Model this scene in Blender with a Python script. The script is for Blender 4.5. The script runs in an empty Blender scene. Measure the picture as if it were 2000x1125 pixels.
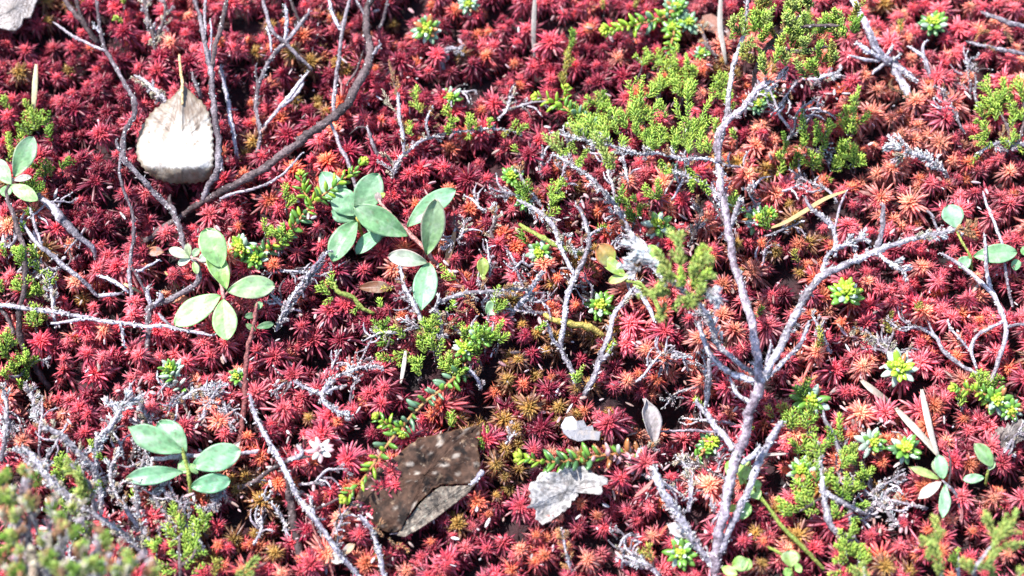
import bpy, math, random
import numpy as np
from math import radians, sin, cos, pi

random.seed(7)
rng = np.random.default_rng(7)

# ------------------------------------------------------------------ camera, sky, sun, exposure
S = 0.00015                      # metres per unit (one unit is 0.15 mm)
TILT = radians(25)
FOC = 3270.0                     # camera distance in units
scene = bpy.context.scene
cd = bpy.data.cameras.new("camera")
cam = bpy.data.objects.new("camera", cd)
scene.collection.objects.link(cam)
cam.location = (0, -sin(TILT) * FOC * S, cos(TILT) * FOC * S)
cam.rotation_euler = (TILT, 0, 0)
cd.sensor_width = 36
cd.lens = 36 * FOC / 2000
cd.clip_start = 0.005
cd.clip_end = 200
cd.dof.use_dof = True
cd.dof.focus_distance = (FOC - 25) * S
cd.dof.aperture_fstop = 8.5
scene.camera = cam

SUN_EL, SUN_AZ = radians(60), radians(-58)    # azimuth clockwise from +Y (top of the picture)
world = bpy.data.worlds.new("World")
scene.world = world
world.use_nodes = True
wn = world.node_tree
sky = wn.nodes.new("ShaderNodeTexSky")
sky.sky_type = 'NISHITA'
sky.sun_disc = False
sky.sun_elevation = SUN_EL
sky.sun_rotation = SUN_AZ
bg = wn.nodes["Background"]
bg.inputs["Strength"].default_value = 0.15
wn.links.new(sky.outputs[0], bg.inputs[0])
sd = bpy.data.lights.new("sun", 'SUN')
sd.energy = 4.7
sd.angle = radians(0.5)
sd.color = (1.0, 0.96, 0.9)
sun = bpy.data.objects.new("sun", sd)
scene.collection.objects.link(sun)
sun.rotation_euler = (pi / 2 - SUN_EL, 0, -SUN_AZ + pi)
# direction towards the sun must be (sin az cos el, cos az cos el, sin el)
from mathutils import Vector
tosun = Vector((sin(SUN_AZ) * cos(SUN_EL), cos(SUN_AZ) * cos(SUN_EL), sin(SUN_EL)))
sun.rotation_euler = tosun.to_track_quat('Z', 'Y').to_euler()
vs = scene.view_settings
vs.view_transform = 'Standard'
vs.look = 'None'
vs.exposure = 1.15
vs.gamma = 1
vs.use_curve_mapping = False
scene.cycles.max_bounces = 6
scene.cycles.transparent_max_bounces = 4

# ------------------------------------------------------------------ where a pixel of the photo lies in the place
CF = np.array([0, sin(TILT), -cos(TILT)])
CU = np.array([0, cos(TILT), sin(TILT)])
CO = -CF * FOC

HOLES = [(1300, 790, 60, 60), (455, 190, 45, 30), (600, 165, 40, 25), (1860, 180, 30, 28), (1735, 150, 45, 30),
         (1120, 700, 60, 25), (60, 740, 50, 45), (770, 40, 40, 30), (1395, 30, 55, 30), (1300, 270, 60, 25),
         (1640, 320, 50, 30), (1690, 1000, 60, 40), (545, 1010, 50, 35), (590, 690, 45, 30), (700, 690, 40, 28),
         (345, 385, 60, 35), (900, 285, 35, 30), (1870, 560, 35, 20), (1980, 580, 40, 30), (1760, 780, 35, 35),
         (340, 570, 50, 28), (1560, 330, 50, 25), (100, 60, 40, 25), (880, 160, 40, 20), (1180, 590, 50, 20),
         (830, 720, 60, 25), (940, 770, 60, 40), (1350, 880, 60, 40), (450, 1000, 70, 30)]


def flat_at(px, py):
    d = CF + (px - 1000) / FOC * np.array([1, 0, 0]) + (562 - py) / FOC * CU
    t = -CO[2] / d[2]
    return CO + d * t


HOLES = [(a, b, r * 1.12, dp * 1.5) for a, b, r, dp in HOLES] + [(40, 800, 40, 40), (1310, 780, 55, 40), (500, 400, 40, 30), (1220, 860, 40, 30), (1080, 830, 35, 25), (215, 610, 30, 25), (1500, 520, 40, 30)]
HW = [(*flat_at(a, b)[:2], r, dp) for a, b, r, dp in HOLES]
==
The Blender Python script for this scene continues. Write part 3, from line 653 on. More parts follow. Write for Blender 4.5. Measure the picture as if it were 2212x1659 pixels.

◆ **INSTRUCTIONS TO FOLLOW**
Start at the line containing "Model this scene" and stop at the line containing "scene.cycles.transparent_max_bounces = 4"; transcribe those lines exactly, skipping pictures.

◆ **CORRECT RESULT**
Model this scene in Blender with a Python script. The script is for Blender 4.5. The script runs in an empty Blender scene. Measure the picture as if it were 2000x1125 pixels.
import bpy, math, random
import numpy as np
from math import radians, sin, cos, pi

random.seed(7)
rng = np.random.default_rng(7)

# ------------------------------------------------------------------ camera, sky, sun, exposure
S = 0.00015                      # metres per unit (one unit is 0.15 mm)
TILT = radians(25)
FOC = 3270.0                     # camera distance in units
scene = bpy.context.scene
cd = bpy.data.cameras.new("camera")
cam = bpy.data.objects.new("camera", cd)
scene.collection.objects.link(cam)
cam.location = (0, -sin(TILT) * FOC * S, cos(TILT) * FOC * S)
cam.rotation_euler = (TILT, 0, 0)
cd.sensor_width = 36
cd.lens = 36 * FOC / 2000
cd.clip_start = 0.005
cd.clip_end = 200
cd.dof.use_dof = True
cd.dof.focus_distance = (FOC - 25) * S
cd.dof.aperture_fstop = 8.5
scene.camera = cam

SUN_EL, SUN_AZ = radians(60), radians(-58)    # azimuth clockwise from +Y (top of the picture)
world = bpy.data.worlds.new("World")
scene.world = world
world.use_nodes = True
wn = world.node_tree
sky = wn.nodes.new("ShaderNodeTexSky")
sky.sky_type = 'NISHITA'
sky.sun_disc = False
sky.sun_elevation = SUN_EL
sky.sun_rotation = SUN_AZ
bg = wn.nodes["Background"]
bg.inputs["Strength"].default_value = 0.15
wn.links.new(sky.outputs[0], bg.inputs[0])
sd = bpy.data.lights.new("sun", 'SUN')
sd.energy = 4.7
sd.angle = radians(0.5)
sd.color = (1.0, 0.96, 0.9)
sun = bpy.data.objects.new("sun", sd)
scene.collection.objects.link(sun)
sun.rotation_euler = (pi / 2 - SUN_EL, 0, -SUN_AZ + pi)
# direction towards the sun must be (sin az cos el, cos az cos el, sin el)
from mathutils import Vector
tosun = Vector((sin(SUN_AZ) * cos(SUN_EL), cos(SUN_AZ) * cos(SUN_EL), sin(SUN_EL)))
sun.rotation_euler = tosun.to_track_quat('Z', 'Y').to_euler()
vs = scene.view_settings
vs.view_transform = 'Standard'
vs.look = 'None'
vs.exposure = 1.15
vs.gamma = 1
vs.use_curve_mapping = False
scene.cycles.max_bounces = 6
scene.cycles.transparent_max_bounces = 4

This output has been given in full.